I watch a fair amount of British television and though I won’t claim to like it all, they have a better hit percentage for my viewing time than most of what’s made here in the states. Last weekend, I may have binge watched my way through the first season of The Crown, which is based on the life and times of Elizabeth II. Sure, they punched up the drama a bit and took a few liberties with the story, but I found it a perfectly enchanting period piece that drifts through 50’s era England and paints the House of Windsor in far more familial tones that we’re use to seeing. More important, maybe, is its attempt at presenting a case study in personal desire versus duty.

I commented to a friend who sometimes shares my affinity for the English that it’s sweet and it’s sad and it’s funny in that uniquely British way. I’m a fan. If you’ve got ten hours to kill and want to watch something other than reality TV or the continuing disintegration of the republic on the nightly news, you’d be hard pressed to find something better to watch. Truly Netflix has embiggened us all.

The long view…

I start most mornings with a quick review of the news – usually a scan of BBC, CNN, Fox, Washington Post, New York Times, and London Times. The one thing they all have in common this morning is that they’re screaming the arrival of a new economic collapse. The reader comment sections are even worse. Fear in the market is an ugly, ugly thing.

If I were fifteen years closer to retirement seeing the Dow bleed off 600 points in one trading session might ratchet up my pucker factor a bit. In my experience, though, it pays to remember that in financial markets time is generally your friend. Markets go up. Markets go down. But over the long term the trend has always clawed its way higher.

With six hundred points down I’m looking around the house wondering what I can sell to put my hands on cold hard cash. If I had a big pile of it just sitting around not doing anything, I’d be buying this dip with both hands… because in 20 years no one is going to even remember what a “Brexit” was. It’s one of those times where it really pays to take the long view.

Sea Fever…

I must go down to the seas again, to the lonely sea and the sky,
And all I ask is a tall ship and a star to steer her by,
And the wheel’s kick and the wind’s song and the white sail’s shaking,
And a grey mist on the sea’s face, and a grey dawn breaking.

I must go down to the seas again, for the call of the running tide
Is a wild call and a clear call that may not be denied;
And all I ask is a windy day with the white clouds flying,
And the flung spray and the blown spume, and the sea-gulls crying.

I must go down to the seas again, to the vagrant gypsy life,
To the gull’s way and the whale’s way, where the wind’s like a whetted knife;
And all I ask is a merry yarn from a laughing fellow-rover,
And quiet sleep and a sweet dream when the long trick’s over.

– John Masefield © 1902

Treason…

This Monday Rasmussen released a poll that proclaimed a “pre-revolutionary” sentiment in the United States. Watching the home grown violence gripping our allies in the UK, in Spain, and in Greece, we should take a hard look at what it means to be “pre-revolutionary.” A revolution isn’t just tearing down the machine with no ideas about what the next best thing should look like. Can you imagine George Washington or Ben Franklin simply throwing out the British and then going home to hope for the best… but only after looting all the stores in Philadelphia?

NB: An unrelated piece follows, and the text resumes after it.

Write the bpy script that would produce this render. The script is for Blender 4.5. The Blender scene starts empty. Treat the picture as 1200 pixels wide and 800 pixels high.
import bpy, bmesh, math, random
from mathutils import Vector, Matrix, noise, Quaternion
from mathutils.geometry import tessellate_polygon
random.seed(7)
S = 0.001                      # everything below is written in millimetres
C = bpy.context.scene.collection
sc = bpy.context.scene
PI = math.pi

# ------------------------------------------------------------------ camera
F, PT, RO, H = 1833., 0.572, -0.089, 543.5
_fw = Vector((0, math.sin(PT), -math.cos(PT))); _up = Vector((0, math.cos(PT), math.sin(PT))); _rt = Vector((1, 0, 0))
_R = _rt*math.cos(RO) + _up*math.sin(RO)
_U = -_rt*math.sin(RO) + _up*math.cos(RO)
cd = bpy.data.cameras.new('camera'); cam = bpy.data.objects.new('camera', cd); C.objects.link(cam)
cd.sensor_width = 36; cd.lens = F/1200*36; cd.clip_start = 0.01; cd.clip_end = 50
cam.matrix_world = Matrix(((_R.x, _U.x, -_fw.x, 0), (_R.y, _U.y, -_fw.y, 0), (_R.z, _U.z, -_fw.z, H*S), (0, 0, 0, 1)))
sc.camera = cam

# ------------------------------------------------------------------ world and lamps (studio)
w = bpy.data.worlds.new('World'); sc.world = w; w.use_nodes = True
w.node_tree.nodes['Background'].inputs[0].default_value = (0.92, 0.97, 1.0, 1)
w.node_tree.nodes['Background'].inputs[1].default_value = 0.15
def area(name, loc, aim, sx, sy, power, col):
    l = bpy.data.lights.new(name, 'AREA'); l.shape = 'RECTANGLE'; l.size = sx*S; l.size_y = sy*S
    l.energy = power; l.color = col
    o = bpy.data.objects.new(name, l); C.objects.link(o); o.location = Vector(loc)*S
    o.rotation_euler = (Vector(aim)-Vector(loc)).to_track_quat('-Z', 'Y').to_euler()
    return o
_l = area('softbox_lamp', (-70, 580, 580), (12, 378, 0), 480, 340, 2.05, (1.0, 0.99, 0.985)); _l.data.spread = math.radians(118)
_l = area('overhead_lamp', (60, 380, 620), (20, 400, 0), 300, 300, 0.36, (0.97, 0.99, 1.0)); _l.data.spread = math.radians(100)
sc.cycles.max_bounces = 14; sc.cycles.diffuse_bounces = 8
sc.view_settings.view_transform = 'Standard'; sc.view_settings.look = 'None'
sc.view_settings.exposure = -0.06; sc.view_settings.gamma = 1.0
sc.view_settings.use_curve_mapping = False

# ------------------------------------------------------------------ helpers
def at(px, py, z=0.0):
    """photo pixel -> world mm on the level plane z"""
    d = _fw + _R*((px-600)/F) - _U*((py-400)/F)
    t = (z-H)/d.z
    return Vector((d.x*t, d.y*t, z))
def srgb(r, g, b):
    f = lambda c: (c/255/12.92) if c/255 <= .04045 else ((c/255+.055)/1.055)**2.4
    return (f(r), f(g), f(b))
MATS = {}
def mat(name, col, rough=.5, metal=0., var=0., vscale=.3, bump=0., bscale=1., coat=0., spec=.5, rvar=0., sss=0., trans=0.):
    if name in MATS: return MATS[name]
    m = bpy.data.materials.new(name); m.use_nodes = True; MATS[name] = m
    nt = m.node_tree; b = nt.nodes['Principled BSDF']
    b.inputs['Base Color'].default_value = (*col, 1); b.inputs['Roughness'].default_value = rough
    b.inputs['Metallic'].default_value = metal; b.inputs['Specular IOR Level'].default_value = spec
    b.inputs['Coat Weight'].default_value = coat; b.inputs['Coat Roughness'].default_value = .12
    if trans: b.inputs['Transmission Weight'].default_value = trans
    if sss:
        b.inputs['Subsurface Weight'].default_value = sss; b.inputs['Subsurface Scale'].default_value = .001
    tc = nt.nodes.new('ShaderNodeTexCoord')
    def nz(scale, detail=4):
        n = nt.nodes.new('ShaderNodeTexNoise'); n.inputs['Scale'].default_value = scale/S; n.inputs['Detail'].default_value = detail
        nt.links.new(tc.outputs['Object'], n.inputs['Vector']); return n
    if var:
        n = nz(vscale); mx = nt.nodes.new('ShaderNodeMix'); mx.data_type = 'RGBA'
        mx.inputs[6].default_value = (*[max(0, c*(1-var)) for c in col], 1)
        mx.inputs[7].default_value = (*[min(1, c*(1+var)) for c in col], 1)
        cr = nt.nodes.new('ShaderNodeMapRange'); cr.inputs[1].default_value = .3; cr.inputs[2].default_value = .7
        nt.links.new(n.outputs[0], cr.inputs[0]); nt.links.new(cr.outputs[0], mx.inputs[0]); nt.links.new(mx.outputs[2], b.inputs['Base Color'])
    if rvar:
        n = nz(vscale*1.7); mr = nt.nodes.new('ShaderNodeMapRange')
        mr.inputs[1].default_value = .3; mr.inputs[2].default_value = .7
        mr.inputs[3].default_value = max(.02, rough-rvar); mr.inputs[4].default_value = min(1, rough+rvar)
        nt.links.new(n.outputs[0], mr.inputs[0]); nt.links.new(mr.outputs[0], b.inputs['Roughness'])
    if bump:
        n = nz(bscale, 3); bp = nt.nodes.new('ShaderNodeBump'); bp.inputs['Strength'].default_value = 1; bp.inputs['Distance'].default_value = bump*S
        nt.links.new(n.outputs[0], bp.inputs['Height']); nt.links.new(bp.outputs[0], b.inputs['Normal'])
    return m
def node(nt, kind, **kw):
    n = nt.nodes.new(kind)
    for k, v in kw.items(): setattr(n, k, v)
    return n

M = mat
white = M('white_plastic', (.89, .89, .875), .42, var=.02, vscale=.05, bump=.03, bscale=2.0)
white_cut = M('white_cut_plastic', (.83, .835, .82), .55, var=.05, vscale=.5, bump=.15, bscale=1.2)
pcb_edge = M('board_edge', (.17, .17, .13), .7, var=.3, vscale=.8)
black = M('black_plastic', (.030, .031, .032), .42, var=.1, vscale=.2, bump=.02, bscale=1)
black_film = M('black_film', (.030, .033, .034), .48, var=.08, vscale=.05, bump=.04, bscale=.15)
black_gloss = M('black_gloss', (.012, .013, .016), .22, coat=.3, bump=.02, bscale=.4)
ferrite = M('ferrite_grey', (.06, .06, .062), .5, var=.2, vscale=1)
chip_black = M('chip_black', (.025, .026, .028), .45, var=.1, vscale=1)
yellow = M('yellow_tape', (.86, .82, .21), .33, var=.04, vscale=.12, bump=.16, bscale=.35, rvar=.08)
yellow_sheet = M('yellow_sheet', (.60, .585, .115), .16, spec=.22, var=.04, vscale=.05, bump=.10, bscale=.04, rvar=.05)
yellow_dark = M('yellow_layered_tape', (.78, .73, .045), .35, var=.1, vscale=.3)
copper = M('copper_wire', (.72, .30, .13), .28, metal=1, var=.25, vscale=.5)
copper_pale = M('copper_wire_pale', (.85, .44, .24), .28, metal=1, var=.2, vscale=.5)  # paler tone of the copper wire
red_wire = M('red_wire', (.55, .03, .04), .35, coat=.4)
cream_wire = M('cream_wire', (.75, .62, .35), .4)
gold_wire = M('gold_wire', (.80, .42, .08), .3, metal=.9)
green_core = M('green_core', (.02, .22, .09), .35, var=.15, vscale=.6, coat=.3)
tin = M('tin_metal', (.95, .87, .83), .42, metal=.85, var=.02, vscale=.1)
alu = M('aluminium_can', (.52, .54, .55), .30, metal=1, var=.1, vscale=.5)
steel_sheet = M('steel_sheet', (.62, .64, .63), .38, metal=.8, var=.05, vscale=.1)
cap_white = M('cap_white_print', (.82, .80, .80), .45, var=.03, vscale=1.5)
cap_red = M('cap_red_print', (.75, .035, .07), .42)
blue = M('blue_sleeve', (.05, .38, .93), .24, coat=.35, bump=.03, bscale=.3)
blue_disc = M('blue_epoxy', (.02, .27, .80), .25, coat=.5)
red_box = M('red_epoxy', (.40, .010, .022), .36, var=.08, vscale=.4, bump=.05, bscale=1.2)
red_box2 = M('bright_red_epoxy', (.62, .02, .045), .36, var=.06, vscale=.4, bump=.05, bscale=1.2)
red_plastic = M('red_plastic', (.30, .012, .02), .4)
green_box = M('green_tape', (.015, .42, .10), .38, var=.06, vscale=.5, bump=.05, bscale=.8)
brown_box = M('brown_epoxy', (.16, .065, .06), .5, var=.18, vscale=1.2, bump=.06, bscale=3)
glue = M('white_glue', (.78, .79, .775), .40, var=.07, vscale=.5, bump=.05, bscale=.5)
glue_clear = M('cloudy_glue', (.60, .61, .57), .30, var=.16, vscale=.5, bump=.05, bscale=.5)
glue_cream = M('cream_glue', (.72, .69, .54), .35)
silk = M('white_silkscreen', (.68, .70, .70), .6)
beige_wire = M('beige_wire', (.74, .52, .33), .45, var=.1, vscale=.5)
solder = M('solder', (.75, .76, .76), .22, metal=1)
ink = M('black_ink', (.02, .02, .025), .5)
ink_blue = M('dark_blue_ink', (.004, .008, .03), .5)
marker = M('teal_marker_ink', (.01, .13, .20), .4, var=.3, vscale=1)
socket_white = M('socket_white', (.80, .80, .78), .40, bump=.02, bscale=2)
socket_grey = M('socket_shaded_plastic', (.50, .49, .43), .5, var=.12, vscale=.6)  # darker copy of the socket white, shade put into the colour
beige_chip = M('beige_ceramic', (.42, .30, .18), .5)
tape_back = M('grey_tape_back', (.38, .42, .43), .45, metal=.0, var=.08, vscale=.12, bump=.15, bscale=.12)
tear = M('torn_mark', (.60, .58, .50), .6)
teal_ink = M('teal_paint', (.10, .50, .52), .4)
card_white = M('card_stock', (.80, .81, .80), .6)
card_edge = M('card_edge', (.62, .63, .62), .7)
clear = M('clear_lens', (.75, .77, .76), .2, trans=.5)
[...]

I know there are plenty of people out there agitating and that there are a few of them who have no purpose other than just wanting to see the world burn. Our forefathers granted us a republic and we owe it to ourselves and our own posterity to avail ourselves of every built in electoral and procedural safeguard to maintain it. I swore an oath to defend the Constitution against enemies foreign and domestic. When I took that oath, I never dreamed that it would be the latter that most worried me.

If there is doubt for anyone reading this, let me go on the record in as loud and clear a voice as I can muster: The faceless mob, the rabble, who use the present adversity to feed into this call for insurrection deserve nothing more than a traitor’s death. In a turbulent world, we are still the last great bulwark between civilization and the abyss. Should be stumble or if we shrug, beyond here there be monsters.